Inside, ancient skulls and intricately carved masks recall
Africa's status as the "cradle of humanity" while a series of
stylized black-and-white paintings by Haitian artist Philippe
Dodard recount slaves' passage to the Americas centuries ago.
"Keeping our cultures is what has saved African people from
attempts made at making of them soulless people without a
history," Sall said in a speech. "And if culture does link
people together, it also stimulates progress."

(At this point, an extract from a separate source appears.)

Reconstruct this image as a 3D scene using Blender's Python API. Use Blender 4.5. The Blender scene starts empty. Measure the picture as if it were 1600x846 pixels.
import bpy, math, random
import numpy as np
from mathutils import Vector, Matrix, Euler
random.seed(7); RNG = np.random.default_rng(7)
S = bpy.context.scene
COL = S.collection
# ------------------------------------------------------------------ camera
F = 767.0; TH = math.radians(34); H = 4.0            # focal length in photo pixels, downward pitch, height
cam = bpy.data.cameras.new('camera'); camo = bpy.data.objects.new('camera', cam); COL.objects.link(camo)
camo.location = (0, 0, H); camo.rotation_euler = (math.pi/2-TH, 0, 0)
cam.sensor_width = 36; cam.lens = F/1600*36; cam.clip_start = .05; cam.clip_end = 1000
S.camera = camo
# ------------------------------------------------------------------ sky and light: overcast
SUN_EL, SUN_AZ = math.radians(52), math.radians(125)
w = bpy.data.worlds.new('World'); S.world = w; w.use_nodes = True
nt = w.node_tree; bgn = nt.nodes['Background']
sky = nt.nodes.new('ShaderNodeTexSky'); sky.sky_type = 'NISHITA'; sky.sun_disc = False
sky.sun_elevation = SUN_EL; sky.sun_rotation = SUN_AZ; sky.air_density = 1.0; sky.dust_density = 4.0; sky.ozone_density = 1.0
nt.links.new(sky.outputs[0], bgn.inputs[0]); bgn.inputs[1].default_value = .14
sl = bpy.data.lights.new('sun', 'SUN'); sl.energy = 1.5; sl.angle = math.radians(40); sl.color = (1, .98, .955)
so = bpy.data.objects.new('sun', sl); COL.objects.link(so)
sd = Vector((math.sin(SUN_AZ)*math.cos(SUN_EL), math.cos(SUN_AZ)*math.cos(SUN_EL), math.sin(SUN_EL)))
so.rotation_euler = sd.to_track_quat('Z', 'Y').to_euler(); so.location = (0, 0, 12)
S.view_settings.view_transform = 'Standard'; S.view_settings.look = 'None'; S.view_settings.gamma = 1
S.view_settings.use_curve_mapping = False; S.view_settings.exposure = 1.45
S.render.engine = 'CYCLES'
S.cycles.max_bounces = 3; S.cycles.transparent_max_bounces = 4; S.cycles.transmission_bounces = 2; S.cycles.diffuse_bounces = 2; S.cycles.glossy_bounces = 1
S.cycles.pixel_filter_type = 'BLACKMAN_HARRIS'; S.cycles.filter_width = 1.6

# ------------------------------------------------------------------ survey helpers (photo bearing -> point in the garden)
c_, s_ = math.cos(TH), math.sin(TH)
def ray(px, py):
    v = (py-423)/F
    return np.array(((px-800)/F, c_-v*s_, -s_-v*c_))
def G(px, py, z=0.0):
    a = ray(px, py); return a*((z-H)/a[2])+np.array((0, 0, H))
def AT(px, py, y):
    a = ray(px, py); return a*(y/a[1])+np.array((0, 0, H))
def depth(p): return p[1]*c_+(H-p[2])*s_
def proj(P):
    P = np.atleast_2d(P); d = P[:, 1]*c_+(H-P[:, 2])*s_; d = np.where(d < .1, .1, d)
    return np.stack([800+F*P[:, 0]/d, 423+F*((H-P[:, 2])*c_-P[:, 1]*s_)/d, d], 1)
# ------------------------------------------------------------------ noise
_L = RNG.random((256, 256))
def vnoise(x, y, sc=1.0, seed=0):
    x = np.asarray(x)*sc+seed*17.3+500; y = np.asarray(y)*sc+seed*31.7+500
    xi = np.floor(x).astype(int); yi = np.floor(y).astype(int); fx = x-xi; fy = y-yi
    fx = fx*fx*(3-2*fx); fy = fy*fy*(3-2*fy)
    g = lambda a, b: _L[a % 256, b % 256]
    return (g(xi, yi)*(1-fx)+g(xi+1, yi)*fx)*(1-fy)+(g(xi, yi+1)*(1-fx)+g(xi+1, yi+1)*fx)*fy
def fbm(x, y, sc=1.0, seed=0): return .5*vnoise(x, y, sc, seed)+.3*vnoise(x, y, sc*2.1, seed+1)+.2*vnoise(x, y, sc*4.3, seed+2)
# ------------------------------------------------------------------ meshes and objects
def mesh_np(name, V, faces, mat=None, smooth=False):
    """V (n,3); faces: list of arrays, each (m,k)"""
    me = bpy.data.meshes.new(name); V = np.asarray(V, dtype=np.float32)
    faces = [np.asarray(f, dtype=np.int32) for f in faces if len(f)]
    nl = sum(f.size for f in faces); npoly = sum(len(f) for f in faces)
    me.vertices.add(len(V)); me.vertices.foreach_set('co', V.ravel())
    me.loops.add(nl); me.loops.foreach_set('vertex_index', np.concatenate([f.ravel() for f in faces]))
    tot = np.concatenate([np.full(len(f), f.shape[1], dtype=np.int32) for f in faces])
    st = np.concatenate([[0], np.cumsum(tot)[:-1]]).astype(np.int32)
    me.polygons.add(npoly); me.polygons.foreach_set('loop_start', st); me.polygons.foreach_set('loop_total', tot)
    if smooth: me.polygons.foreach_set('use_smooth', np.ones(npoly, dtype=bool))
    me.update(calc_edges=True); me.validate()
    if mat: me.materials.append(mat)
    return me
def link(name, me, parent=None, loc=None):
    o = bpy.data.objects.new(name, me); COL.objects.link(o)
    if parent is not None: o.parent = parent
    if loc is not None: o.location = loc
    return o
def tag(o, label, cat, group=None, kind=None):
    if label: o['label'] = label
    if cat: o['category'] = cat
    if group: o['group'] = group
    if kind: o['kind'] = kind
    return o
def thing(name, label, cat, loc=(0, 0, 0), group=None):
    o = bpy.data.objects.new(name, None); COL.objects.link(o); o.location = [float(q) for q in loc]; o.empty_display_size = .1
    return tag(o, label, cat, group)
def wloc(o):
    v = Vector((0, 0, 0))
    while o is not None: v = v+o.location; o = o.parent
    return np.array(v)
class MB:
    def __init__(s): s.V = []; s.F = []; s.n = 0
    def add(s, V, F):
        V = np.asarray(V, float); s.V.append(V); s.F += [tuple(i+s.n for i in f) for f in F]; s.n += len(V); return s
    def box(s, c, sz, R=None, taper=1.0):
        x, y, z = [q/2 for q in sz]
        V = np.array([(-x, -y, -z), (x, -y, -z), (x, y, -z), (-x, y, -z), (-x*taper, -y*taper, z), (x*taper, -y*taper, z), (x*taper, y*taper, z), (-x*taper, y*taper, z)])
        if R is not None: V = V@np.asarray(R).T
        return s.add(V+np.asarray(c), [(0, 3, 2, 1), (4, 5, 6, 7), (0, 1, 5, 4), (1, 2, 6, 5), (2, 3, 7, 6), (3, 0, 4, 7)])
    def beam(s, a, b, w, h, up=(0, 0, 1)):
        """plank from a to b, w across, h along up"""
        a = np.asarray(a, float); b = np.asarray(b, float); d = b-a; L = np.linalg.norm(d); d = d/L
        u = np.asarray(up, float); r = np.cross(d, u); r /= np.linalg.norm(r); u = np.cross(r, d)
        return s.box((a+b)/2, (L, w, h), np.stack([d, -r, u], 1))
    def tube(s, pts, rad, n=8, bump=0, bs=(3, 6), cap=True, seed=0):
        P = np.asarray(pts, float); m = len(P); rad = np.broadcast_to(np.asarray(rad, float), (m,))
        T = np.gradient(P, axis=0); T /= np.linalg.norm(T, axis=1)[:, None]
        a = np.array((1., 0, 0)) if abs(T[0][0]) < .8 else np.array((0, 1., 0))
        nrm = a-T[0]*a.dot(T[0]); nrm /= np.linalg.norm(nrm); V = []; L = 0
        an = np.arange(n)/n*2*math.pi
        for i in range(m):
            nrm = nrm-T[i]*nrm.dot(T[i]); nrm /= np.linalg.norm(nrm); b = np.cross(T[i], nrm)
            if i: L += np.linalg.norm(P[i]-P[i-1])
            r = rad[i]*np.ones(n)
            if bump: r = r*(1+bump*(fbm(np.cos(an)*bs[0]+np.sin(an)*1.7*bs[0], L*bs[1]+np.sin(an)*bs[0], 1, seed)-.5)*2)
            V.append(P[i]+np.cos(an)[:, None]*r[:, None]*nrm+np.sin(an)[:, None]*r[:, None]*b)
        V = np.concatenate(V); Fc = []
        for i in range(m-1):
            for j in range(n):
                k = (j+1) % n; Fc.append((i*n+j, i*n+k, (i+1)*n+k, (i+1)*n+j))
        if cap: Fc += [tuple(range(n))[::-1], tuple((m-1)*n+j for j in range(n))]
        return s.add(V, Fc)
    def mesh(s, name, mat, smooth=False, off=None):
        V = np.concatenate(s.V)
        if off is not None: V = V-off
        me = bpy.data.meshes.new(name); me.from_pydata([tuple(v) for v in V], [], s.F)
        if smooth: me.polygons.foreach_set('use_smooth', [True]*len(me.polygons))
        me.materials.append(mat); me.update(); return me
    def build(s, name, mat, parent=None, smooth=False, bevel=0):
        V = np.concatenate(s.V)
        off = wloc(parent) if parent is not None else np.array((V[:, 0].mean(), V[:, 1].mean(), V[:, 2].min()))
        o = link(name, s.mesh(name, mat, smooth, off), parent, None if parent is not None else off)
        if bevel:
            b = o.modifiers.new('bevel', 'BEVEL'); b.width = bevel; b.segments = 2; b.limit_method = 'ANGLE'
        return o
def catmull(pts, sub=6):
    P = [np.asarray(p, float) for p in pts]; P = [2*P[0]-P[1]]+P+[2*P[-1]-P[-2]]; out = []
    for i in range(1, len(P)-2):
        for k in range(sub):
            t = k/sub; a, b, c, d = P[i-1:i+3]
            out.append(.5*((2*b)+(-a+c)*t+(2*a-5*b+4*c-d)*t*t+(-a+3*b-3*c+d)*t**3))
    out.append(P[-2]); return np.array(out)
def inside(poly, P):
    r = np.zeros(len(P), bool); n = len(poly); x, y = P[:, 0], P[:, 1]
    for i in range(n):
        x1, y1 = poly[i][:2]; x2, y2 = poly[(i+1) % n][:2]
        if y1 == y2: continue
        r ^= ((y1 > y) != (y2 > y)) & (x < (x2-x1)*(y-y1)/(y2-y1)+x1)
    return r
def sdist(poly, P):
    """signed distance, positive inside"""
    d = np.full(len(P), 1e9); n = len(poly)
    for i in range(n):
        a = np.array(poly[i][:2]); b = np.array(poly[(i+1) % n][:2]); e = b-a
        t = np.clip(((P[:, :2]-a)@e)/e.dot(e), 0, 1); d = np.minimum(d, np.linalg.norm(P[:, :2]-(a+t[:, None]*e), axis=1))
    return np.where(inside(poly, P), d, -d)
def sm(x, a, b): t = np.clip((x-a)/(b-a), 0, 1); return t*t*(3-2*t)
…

Although Senegal's first post-independence president, Leopold
Sedar Senghor, first conceived of a museum honoring black
civilization almost half a century ago, its long-delayed
completion thanks to Chinese financing comes at a critical
moment for African art.
African governments are stepping up pressure on Western museums
to return stolen artefacts following a French government report
that urged mass restitutions of objects in France's national
museums that were seized during the colonial era.
Hundreds of thousands of artefacts - believed to represent some
90 percent of Africa's cultural heritage - now populate
exhibitions in European museums and private collections.
The Museum of Black Civilizations has room for about 18,000
works of art, although many of the galleries remain unfilled.
Besides Senegal, Nigeria and Benin are also opening new museums
meant to serve in part as rejoinders to arguments by European
museum directors that Africa lacks the facilities to care for
the works.
"The Museum of Black Civilizations is part of a generation of
museums that Africa is in the process of building ... so that
the continent and its diaspora ... don't cease defining their
history," said Ernesto Ramirez, UNESCO's Assistant
Director-General for Culture, at the ceremony in Dakar.
Macron announced after receiving the report by a Senegalese
economist and French art historian that France would immediately
return 26 artefacts requested by Benin in 2016. Additional
countries, including Senegal and Ivory Coast, have since
requested either permanent or temporary restitution.